Five Hours to Destroy a Lifetime’s Building

Jill L. Ferguson

“It took 25 years to get things like we wanted. It took only five hours for all of it to be destroyed,” Roland Benton, patriarch of the Benton clan, said, while standing next to a big red tractor behind his son Bobby’s house in Sneads, Florida. Roland was using the tractor to cart away debris removed by Team Rubicon volunteers who were gutting part of the house. 

Three houses and a barn stand on Benton’s 40 acres, and all three houses were damaged during Hurricane Michael. Trees were uprooted throughout the yard, and outbuildings, including the barn, lost their roofs. The Benton’s two horses and female donkey survived the storm intact, but by the time Hurricane Michael’s fury subsided, they had been joined by an extra donkey and small herd of cows that had escaped from neighbors’ pastures and barns.  

 

 

The extended family of seven—grandmother, grandfather, two sons, one daughter-in-law, and two grandsons—huddled in the main house atop the hill, and as Roland explained, “The house held up well for four hours. But in the fifth hour, the inner walls were shaking and I thought we were done for. The house started tearing up.”  

Bobby’s house, the one closest to the main house, lost part of its roof and sustained water damage, destroying a bathroom and a bedroom. Team Rubicon removed what was left of the ceiling before it could fall on someone. Roland said Bobby’s house was uninsured and was where he and his wife Linda raised the kids, before eventually buying the other house in Tallahassee and moving into the property. 

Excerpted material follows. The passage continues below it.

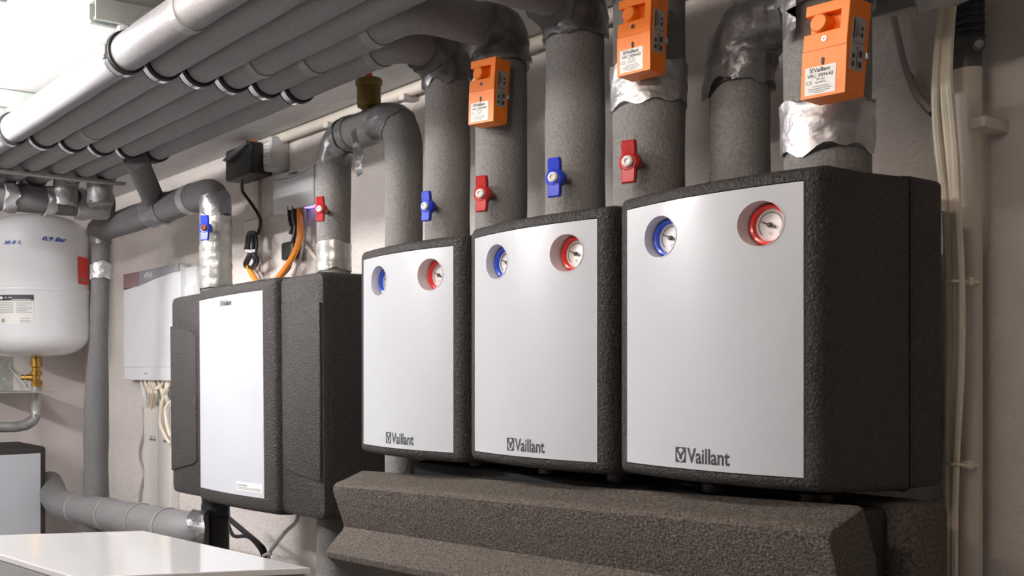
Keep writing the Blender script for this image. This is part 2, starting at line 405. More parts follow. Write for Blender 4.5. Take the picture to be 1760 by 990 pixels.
# ------------------------------------------------------------------ insulated manifold under the boxes
def cover():
    xl, xr = -.975, .034
    t = thing('manifold_cover', 'long dark foam manifold cover with a notched front under the pump boxes', 'pipe cover', (-.47, .1, CAM.z-.5))
    prof = [(.05, -.26), (.022, -.199), (-.03, -.2165), (-.043, -.2195), (-.0495, -.226), (-.0485, -.236), (-.024, -.300), (-.0215, -.309), (-.026, -.316), (-.06, -.347), (-.066, -.355), (-.064, -.366), (-.052, -.376), (.0, -.42), (.03, -.52), (.09, -.52)]
    bm = bmesh.new(); N = 24; R = []
    for i in range(N+1):
        s = i/N; x = xl+(xr-xl)*s; ins = .012 if i in (0, N) else 0
        if i == 1: x = xl+.006
        if i == N-1: x = xr-.006
        s = (x-xl)/(xr-xl)
        cy, cz = .03, -.33
        R.append([bm.verts.new((x, CAM.y+1.198+(y+(cy-y)*ins*2), CAM.z+z+(cz-z)*ins*2+.04*s)) for y, z in prof])
    n = len(prof)
    for a, b in zip(R, R[1:]):
        for k in range(n): bm.faces.new((a[k], a[(k+1) % n], b[(k+1) % n], b[k]))
    bm.faces.new(R[0]); bm.faces.new(R[-1])
    obj('front_shell', bm, 'epp_dusty', t, smooth=True, auto=32)
    obj('rear_shell', box(bmesh.new(), (-.93, .146, CAM.z-.56), (.03, .24, CAM.z-.169), .012, 3), 'epp_dusty', t, smooth=True)
    obj('dark_hollow_block', box(bmesh.new(), (-.86, .062, CAM.z-.5), (.0, .145, CAM.z-.172), .01), 'black_void', t)  # near-black block stands in for the shaded hollow behind the front shell
    for k in range(3):
        for dx in (-.066, .082):
            x = -.1545-.32*k+dx
            obj('connection_stub', lathe(bmesh.new(), [(.026, 0), (.026, .03), (.021, .03), (.021, .075)], (x, .105, CAM.z-.235), (0, 0, 1), 20), 'black', t, smooth=True)
    obj('wall_foot', box(bmesh.new(), (-.6, .24, CAM.z-.4), (-.35, WALL_Y, CAM.z-.3), .004), 'galv', t)
cover()

# ------------------------------------------------------------------ wide station on the left
def station():
    y0 = .05; xr = atY(557, 640, y0).x; xl = atY(294.5, 640, y0).x
    z1 = CAM.z+.218; z0 = CAM.z-.333
    t = thing('hydraulic_station', 'wide charcoal foam station with one tall white front and two side wings', 'heating unit', ((xl+xr)/2, .2, z0))
    bm = bmesh.new()
    loft_box(bm, [(xl, xr, z0, z1, .02, .425, 0), (xl, xr, z0, z1, .02, y0+.016, 0), (xl+.004, xr-.004, z0+.004, z1-.004, .018, y0+.005, 0), (xl+.014, xr-.014, z0+.014, z1-.014, .01, y0, 0)])
    obj('housing', bm, 'epp', t, smooth=True)
    yp = .035; a = atY(342, 640, yp).x; b = atY(477, 640, yp).x; c = (a+b)/2; hw = (b-a)/2
    bw = lambda x: -.014*max(0, 1-((x-c)/hw)**2)
    pt = z1+.002; pb_ = z0-.004
    bm = bmesh.new(); f = .0
    wl = atY(346.5, 640, yp).x; wr = atY(458.5, 640, yp).x; wt = atY(458, 500, yp).z; wb = atY(458, 859, yp).z
    loft_box(bm, [(a-.004, b+.004, pb_-.002, pt+.002, .012, y0+.03, 0), (a, b, pb_, pt, .012, yp+.016, 1), (a+.004, b-.004, pb_+.004, pt-.004, .011, yp+.005, 1), (a+.01, b-.01, pb_+.01, pt-.01, .008, yp, 1),
                  (wl-.001, wr+.001, wb-.001, wt+.001, .003, yp, 1), (wl, wr, wb, wt, .003, yp+.005, 1)], bw, cap1=False)
    obj('centre_frame', bm, 'epp', t, smooth=True, auto=50)
    p = obj('front_panel', bow_sheet(wl+.0005, wr-.0005, wb+.0005, wt-.0005, bw, yp-.0005, nx=14, nz=20), 'white_panel', t, smooth=True)
    q0 = atY(381.5, 526, yp-.014); q1 = atY(401, 517, yp-.014); ww = q1.x-q0.x
    fn = lambda u, v, d: (u, yp-.0008+bw(u)-d, v)
    emblem_and_word(p, q0.x, q0.z, ww, .0135, fn, local=False)
    l0 = atY(411, 849, yp-.008); l1 = atY(453, 838, yp-.003)
    bm = bmesh.new(); bars(bm, lambda u, v, d: (u, yp-.0014+bw(u), v), [(l0.x, wb+.012, wr-.006, wb+.034)]); lb = obj('sticker', bm, 'paper', p)
    bm = bmesh.new(); bars(bm, lambda u, v, d: (u, yp-.0022+bw(u), v), [(l0.x+.004, wb+.0245+.0, l0.x+.05, wb+.0275), (l0.x+.004, wb+.0195, wr-.012, wb+.0212), (l0.x+.004, wb+.016, wr-.012, wb+.0175)]); obj('sticker_print', bm, 'ink_soft', p)
    # moulded lids on the two wings, each proud of the housing
    def lid(pts, y1=y0):
        bm = bmesh.new(); prism(bm, [(q.x, q.z) for q in pts], y0-.004, y0+.012, 'y', .003, 2); obj('wing_lid', bm, 'epp', t, smooth=True, auto=50)
    P = lambda x, y: atY(x, y, y0)
    lid([P(490, 568), P(493, 553), P(500, 546), P(550, 524), P(554, 523.5), P(553.5, 834), P(508, 817), P(495, 808), P(491, 795)])
    lid([P(296, 557.5), P(325, 564.5), P(335, 569), P(340, 578), P(340, 790), P(335, 795), P(296.5, 804.5)])
    # top lip, side slot and side seam
    bm = bmesh.new(); box(bm, (xr-.004, y0+.12, CAM.z-.07), (xr+.0015, y0+.24, CAM.z+.015)); obj('side_slot', bm, 'black_void', t)
    bm = bmesh.new(); box(bm, (xr-.004, y0+.02, z0+.07), (xr+.0015, .42, P(556, 524).z), .0015); obj('side_lid', bm, 'epp', t)
    return xl, xr, z0, z1
ST = station()
bpy.data.objects['hydraulic_station'].rotation_euler.y = math.radians(-.9)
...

Bobby’s twin brother Billy, a sheriff’s investigator who lives further down the hill and closest to the pastures, also lost the roof on his house, had blown out windows, and sustained extensive water damage. His wife Jennifer, a nurse and case manager for a health care company, said that their house was only six years old. “When we came in that night after everything calmed down, the water was just pouring in,”  Jennifer said. The insurance company declared their manufactured house a total loss, and Jennifer said that has affected not only her personal life but also her job, as she works from a home office and then drives to visit clients. Power had been turned back on days before (more than two weeks after the storm) so she was trying to get caught up on her caseload because, as she said, some of her clients have it even worse than her family does. The family at least had motorhomes and campers to move into on the property. Thousands of area residents had to relocate to shelters.  

 

 

Team Rubicon volunteers had been mucking and gutting Jennifer and Billy’s house for three days. The saturated carpet had been ripped out. Damaged wall boards had been excised. Kitchen cabinets had been unscrewed and taken down. “My husband ran into Team Rubicon at Chipola College,” Jennifer explained. (Chipola College has been housing TR and is the site of the forward operating base for Operation Amberjack, The college itself is closed and its classes canceled because some of its buildings were in need of repair due to Hurricane Michael.)    

As Jennifer booted up her computer to try to get some work done for her clients while the Team tore things apart around her, she said, “This experience and time have been very overwhelming. TR is wonderful people. You can write that 300 times because you’re all that wonderful.”